Money supply growth on the decline—RBM
The tightening of the liquidity reserve requirement (LRR)ratio on domestic deposits has helped to ease money supply growth to 38 percent from 51.3 percent, indicating the market’s positive response, according to the Reserve Bank of Malawi (RBM).
In an interview on Sunday, RBM spokesperson Mark Lungu described the development as positive because excessive money supply growth in an economy is not desirable as it leads to inflationary pressures.

He said: “This was noted by the Monetary Policy Committee at their fourth meeting and that is why the committee resolved to tighten monetary policy through an adjustment in LRR on domestic deposits.
“The reduction in money supply growth is largely attributed to that and it is a good thing for the economy. Ideally, money supply growth should be in line with nominal gross domestic product and it is our expectation that we will get there.”
The RBM Economic Review for November 2024 said the deceleration in the growth of money supply reflects the recent tightening of LRR ratio on domestic deposits from 8.75 percent to 10.75 percent in November 2024.
Reads the review in part: “The outturn reflects favourable base effects, following a strong increase in money supply a year earlier due to the 44 percent devaluation of the kwacha and the tight monetary policy stance implemented by the RBM during the fourth meeting of the Monetary Policy Committee [MPC] earlier in the month.”

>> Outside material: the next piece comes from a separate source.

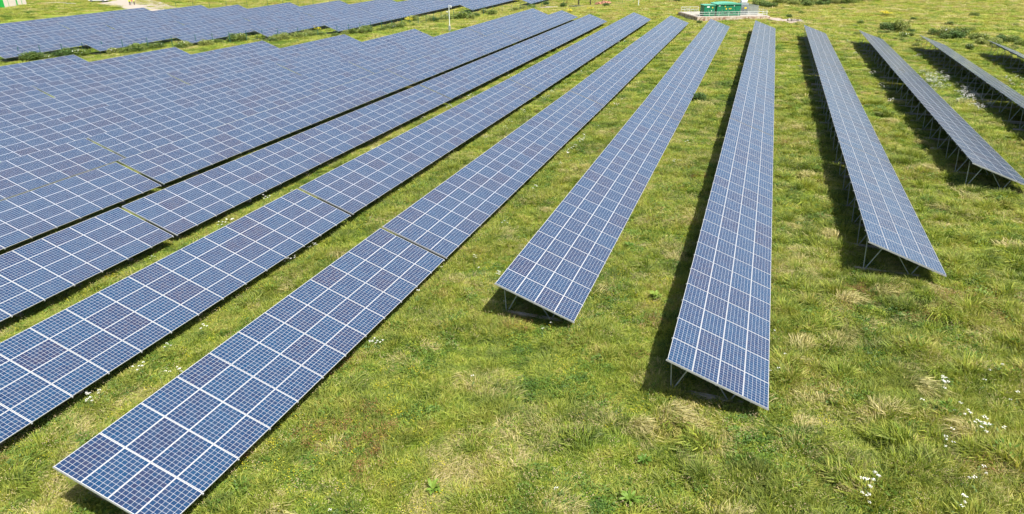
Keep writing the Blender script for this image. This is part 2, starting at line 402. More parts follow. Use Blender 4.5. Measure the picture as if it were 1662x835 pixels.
def herb(name,nb,rad,h,ll,mats,seed=0,tr=(0,.3)):
    random.seed(seed); bl=[]
    for _ in range(nb):
        a=random.uniform(0,6.283); r=rad*math.sqrt(random.random()); zz=h*random.random()*(1-.5*(r/rad)**2)
        p=Vector((r*math.cos(a),r*math.sin(a),zz)); a2=a+random.uniform(-1,1)
        d=Vector((math.cos(a2),math.sin(a2),random.uniform(-.2,.7)))*ll*random.uniform(.6,1.3)
        wd=ll*.27
        bl.append(([p,p+d*.5,p+d],[wd*.3,wd,wd*.1],random.uniform(*tr),random.uniform(*tr),random.random(),0))
    return leafmesh(name,bl,mats)
def lib(name,meshes):
    c=bpy.data.collections.new(name)
    for i,me in enumerate(meshes):
        o=bpy.data.objects.new(f'{name}_{i:02d}',me); c.objects.link(o)
    return c
def scatter(name,pts,rot,scl,idx,collection,label_kind='stuff'):
    me=bpy.data.meshes.new(name); me.vertices.add(len(pts)); me.vertices.foreach_set('co',np.ascontiguousarray(pts,dtype=np.float32).ravel())
    a=me.attributes.new('rot','FLOAT_VECTOR','POINT'); a.data.foreach_set('vector',np.ascontiguousarray(rot,dtype=np.float32).ravel())
    a=me.attributes.new('scl','FLOAT_VECTOR','POINT'); a.data.foreach_set('vector',np.ascontiguousarray(scl,dtype=np.float32).ravel())
    a=me.attributes.new('idx','INT','POINT'); a.data.foreach_set('value',np.ascontiguousarray(idx,dtype=np.int32))
    me.update(); o=link(name,me)
    ng=bpy.data.node_groups.new(name,'GeometryNodeTree')
    ng.interface.new_socket('Geometry',in_out='INPUT',socket_type='NodeSocketGeometry'); ng.interface.new_socket('Geometry',in_out='OUTPUT',socket_type='NodeSocketGeometry')
    gi=ng.nodes.new('NodeGroupInput'); go=ng.nodes.new('NodeGroupOutput')
    mp=ng.nodes.new('GeometryNodeMeshToPoints'); ip=ng.nodes.new('GeometryNodeInstanceOnPoints'); ci=ng.nodes.new('GeometryNodeCollectionInfo')
    ci.inputs['Collection'].default_value=collection; ci.inputs['Separate Children'].default_value=True; ci.inputs['Reset Children'].default_value=True
    def na(n,t):
        x=ng.nodes.new('GeometryNodeInputNamedAttribute'); x.data_type=t; x.inputs[0].default_value=n
        return [s for s in x.outputs if s.enabled and s.name=='Attribute'][0]
    ip.inputs['Pick Instance'].default_value=True
    L=ng.links.new
    L(gi.outputs[0],mp.inputs[0]); L(mp.outputs[0],ip.inputs['Points']); L(ci.outputs[0],ip.inputs['Instance'])
    L(na('idx','INT'),ip.inputs['Instance Index']); 
    er=ng.nodes.new('FunctionNodeEulerToRotation'); L(na('rot','FLOAT_VECTOR'),er.inputs[0]); L(er.outputs[0],ip.inputs['Rotation'])
    L(na('scl','FLOAT_VECTOR'),ip.inputs['Scale']); L(ip.outputs[0],go.inputs[0])
    md=o.modifiers.new('scatter','NODES'); md.node_group=ng
    tag(o,kind=label_kind); return o
def sample(dens,dmin,dmax,margin=110):
    """random ground points in view (with a margin) between two distances from the camera"""
    xs0,xs1,ys0,ys1=-dmax,dmax*.75,-6,dmax
    n=int(dens*(xs1-xs0)*(ys1-ys0)); x=RNG.uniform(xs0,xs1,n); y=RNG.uniform(ys0,ys1,n)
    z=hground(np.round(x),np.round(y)) if n<1 else None
    d=np.hypot(x,y); k=(d>=dmin)&(d<dmax); x=x[k];y=y[k]
    u,v,dep=project(x,y,2.-HI)
    k=(u>-margin)&(u<1662+margin)&(v>-margin*.5)&(v<835+margin); x=x[k];y=y[k]
    return x,y
def hidden(x,y):
    """True where a left-hand table covers the ground from above and from any nearby view"""
    h=np.zeros(len(x),bool)
    for tx,ty,L in TABLES:
        if tx<-45: h|=(x>tx-2.0)&(x<tx+3.0)&(y>ty+1)&(y<ty+L-1)
        elif tx<-5: h|=(x>tx+.6)&(x<tx+2.9)&(y>ty+2.5)&(y<ty+L-2.5)
    return h
_rs=random.getstate()
T_green=[tuft('tuft',60,.27,.16,1.3,0,.010,[M_grass],(0,.3),s) for s in range(1,5)]
T_tall =[tuft('tuft',46,.26,.33,1.0,.15,.009,[M_grass],(.1,.9),s) for s in range(5,8)]
T_lodge=[tuft('tuft',44,.24,.36,.8,.95,.009,[M_straw],(.2,1),s,.9) for s in range(8,11)]
T_lgreen=[tuft('tuft',48,.26,.34,.9,.8,.010,[M_grass],(.1,.7),s,.9) for s in range(11,13)]
T_herb =[herb('herb',60,.26,.26,.085,[M_herb],20),herb('herb',110,.25,.12,.045,[M_herb],21),herb('herb',80,.22,.20,.06,[M_grass],22)]
T_rust =[herb('herb',70,.16,.45,.035,[M_rust],s) for s in range(24,25)]
ALL=T_green+T_tall+T_lodge+T_lgreen+T_herb+T_rust     # 0-3 green 4-6 tall 7-9 lodged straw 10-11 lodged green 12-14 herb 15 rust
random.setstate(_rs)
C_grass=lib('grass_tufts',ALL)
def grass_band(name,dens,d0,d1,size):
    x,y=sample(dens,d0,d1)
    k=~hidden(x,y); x=x[k];y=y[k]; n=len(x)
    # keep clear of gravel, plinth
    k=np.ones(n,bool)
    for f in CLEAR: k&=~f(x,y)
    x=x[k];y=y[k]; n=len(x)
    z=hsurf(x,y)
    lod=fbm(x/2.0,y/2.0,31,4); tall=fbm(x/2.6,y/2.6,61,4); hb=fbm(x/1.7,y/1.7,91,3); ru=fbm(x/3.,y/3.,131,2)
    r=RNG.random(n)
    rough=np.clip((x+3)/8,0,1)*np.clip((60-y)/30,0,1)
    tall=np.clip(tall+.10*rough,0,1); lod=lod+.045*rough-.03*(1-rough)*(y<40)
    idx=RNG.integers(0,4,n)
    # shelter beside the table edges grows taller
    edge=np.zeros(n,bool); under=np.zeros(n,bool)
    for tx,ty,L in TABLES:
        edge|=(((np.abs(x-(tx+4.15))<.55)|(np.abs(x-(tx-.1))<.4))&(y>ty-.6)&(y<ty+L+.6))
        under|=(x>tx-.2)&(x<tx+4.0)&(y>ty-.1)&(y<ty+L+.1)
    idx=np.where((r<.22+.9*np.clip(tall-.5,0,.4)*2),RNG.integers(4,7,n),idx)
    idx=np.where((lod>.57+.10*(fbm(x/14,y/14,77,2)-.5))&(RNG.random(n)<.62),np.where(RNG.random(n)<.48,RNG.integers(7,10,n),RNG.integers(10,12,n)),idx)
    idx=np.where((hb>.56)&(RNG.random(n)<.55),RNG.integers(12,15,n),idx)
    idx=np.where((ru>.74)&(RNG.random(n)<.25),15,idx)
    idx=np.where(edge&(RNG.random(n)<.6),RNG.choice([4,5,6,12,13,14],n),idx)
    ang=fbm(x/4.,y/4.,201,2)*16.+RNG.normal(0,.55,n)
    rz=np.where((idx>=4)&(idx<12),ang,RNG.uniform(0,6.283,n))
    hs=size*RNG.uniform(.75,1.35,n)*(.35+1.5*np.clip(tall-.15,0,1))*(1+.25*rough)
    hs=np.where(edge,np.where(x<-24,hs*.75,hs*1.25),hs)
    hs=np.where(under,np.minimum(hs,.95),hs)
    sx=size*RNG.uniform(.85,1.25,n)
    hgt=np.minimum(hs,1.5) if size<2 else np.minimum(hs*.55,1.5)
    hgt=np.where(under,np.minimum(hgt,.9),hgt)
    rot=np.stack([np.zeros(n),np.zeros(n),rz],-1); scl=np.stack([sx,sx,hgt],-1)
    scatter(name,np.stack([x,y,z],-1),rot,scl,idx,C_grass)
    print(name,n)
    return x,y,z
# clear areas: gravel tracks and the substation plinth
def in_poly(px,py,poly):
    c=np.zeros(len(px),bool); j=len(poly)-1
    for i in range(len(poly)):
        xi,yi=poly[i];xj,yj=poly[j]
        k=((yi>py)!=(yj>py))&(px<(xj-xi)*(py-yi)/((yj-yi) or 1e-9)+xi); c^=k; j=i
    return c
def gpoly(pix): return [G(u,v)[:2] for u,v in pix]
TRACK=gpoly([(262,17),(235,11.5),(218,6),(214,-6),(196,-6),(190,1),(172,4.5),(158,5.5),(160,8),(180,6.5),(189,9),(197,14),(215,19),(262,21),(300,20),(300,16)])
TRACK2=gpoly([(66,5.2),(90,4.4),(122,6.2),(126,7.6),(95,6.2),(68,6.2)])
TRACK3=gpoly([(1246,29),(1280,31.5),(1302,34),(1306,37),(1285,38),(1262,34.5),(1245,33)])
STRIP=gpoly([(876,12.6),(905,10.8),(905,12.4),(877,14.2)])
PO=Vector(G(1131,35)[:2]); PAN=R(27)
CLEAR=[lambda x,y,p=p: in_poly(x,y,p) for p in (TRACK,TRACK2,TRACK3,STRIP)]
def plinth_clear(x,y):
    dx=x-PO.x;dy=y-PO.y;c,s=math.cos(PAN),math.sin(PAN); a=c*dx+s*dy;b=-s*dx+c*dy
    return (a>-.3)&(a<17.1)&(b>-.3)&(b<12.3)
CLEAR.append(plinth_clear)
grass_band('near_grass',40,9,38,1.0)
def tussocks(name):
    cx,cy=sample(.55,9,85); k=~hidden(cx,cy)
    rough=np.clip((cx+6)/10,0.12,1)*np.clip((95-cy)/45,.3,1)
    k&=(RNG.random(len(cx))<rough*(.25+1.3*(fbm(cx/5,cy/5,401,2)))); cx=cx[k];cy=cy[k]
    m=9; n=len(cx)*m; rr=RNG.uniform(.0,.42,n); aa=RNG.uniform(0,6.283,n)
    x=np.repeat(cx,m)+rr*np.cos(aa)*1.3; y=np.repeat(cy,m)+rr*np.sin(aa)
    kind=np.repeat(RNG.choice([0,0,0,1,2,2,2,3],len(cx)),m)
    idx=np.select([kind==0,kind==1,kind==2],[RNG.integers(4,7,n),RNG.integers(7,10,n),RNG.integers(10,12,n)],RNG.choice([12,14,4],n))
    lay=np.repeat(RNG.uniform(0,6.283,len(cx)),m)+RNG.normal(0,.28,n)
    s_=np.repeat(RNG.uniform(.95,1.5,len(cx))*(1+.25*np.clip((cx+2)/8,0,1)),m); u=np.zeros(n,bool)
    for tx,ty,L in TABLES: u|=(x>tx-.5)&(x<tx+4.3)&(y>ty-.5)&(y<ty+L+.3)
    k=~u; x,y,idx,lay,s_,rr=x[k],y[k],idx[k],lay[k],s_[k],rr[k]
    z=hsurf(x,y)+.10*(1-rr/.42)
    scatter(name,np.stack([x,y,z],-1),np.stack([x*0,x*0,lay],-1),np.stack([s_*.95,s_*.95,s_*(1.25-.6*rr)],-1),idx,C_grass)
tussocks('tussock_grass')
grass_band('middle_grass',16,38,75,1.3)
grass_band('far_grass',3.6,75,135,2.0)
grass_band('distant_grass',1.1,135,300,3.0)
# buttercups and clover heads: tiny flowers too many to count
def dots(name,mat_,dens,d1,thr,seed,rad,hh):
    mb=MB(); random.seed(seed)
    for i in range(9):
        a=random.uniform(0,6.28); r=.28*random.random(); c=Vector((r*math.cos(a),r*math.sin(a),hh*random.uniform(.7,1.1)))
        vs=[c]+[c+Vector((math.cos(t)*rad,math.sin(t)*rad,.012+random.uniform(-.01,.01))) for t in [k*6.283/6 for k in range(6)]]
        mb.add(vs,[(0,1+k,1+(k+1)%6) for k in range(6)])
    c=lib(name+'_lib',[mb.mesh(name,mat_)])
    x,y=sample(dens,9,d1); nn=fbm(x/4,y/4,seed,2); k=(nn>thr)&~hidden(x,y); x=x[k];y=y[k];n=len(x)
    scatter(name,np.stack([x,y,hsurf(x,y)],-1),np.stack([np.zeros(n),np.zeros(n),RNG.uniform(0,6,n)],-1),np.ones((n,3)),np.zeros(n,int),c)
dots('buttercups',M_yel,1.6,60,.56,301,.012,.24)
M_seed=simple('seed_heads',(.42,.34,.20),.2,.8)
dots('grass_seed_heads',M_seed,3.0,70,.5,317,.014,.36)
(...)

The report indicates that demand deposits, currency outside banks and foreign currency denominated deposits registered year-on-year growth of K637.4 billion, K184 billion and K16.5 billion compared to K733.9 billion, K234.9 billion and K200 billion in October 2024, respectively.
In an interview on Sunday, capital market analyst Cosmas Chigwe said despite being inflationary, an increase in available capital could spur economic activities, promoting growth and potentially leading to job creation and higher gross domestic product.
He advised investors in the money market to assess the risks associated with inflation and interest rate changes, observing that a high growth rate in money supply usually signals future volatility, influencing the demand for short-term versus long-term investments.
“The rise in foreign currency denominated deposits can affect the exchange rate dynamics. If these deposits are the result of increased foreign investments or remittances, it could strengthen the local currency,” said Chigwe.
The second MPC of 2024 kept the policy rate, the rate at which commercial banks borrow from the central bank, at 26 percent, maintained the LRR ratio for foreign currency deposits at 3.75 percent but raised the LRR ratio for domestic currency deposits by 100 basis points to 8.75 percent.
During its fourth meeting, MPC also raised the LRR ratio for domestic deposits by 200 basis points from 8.75 percent to 10.75 percent while maintaining the ratio for foreign deposits at 3.75 percent.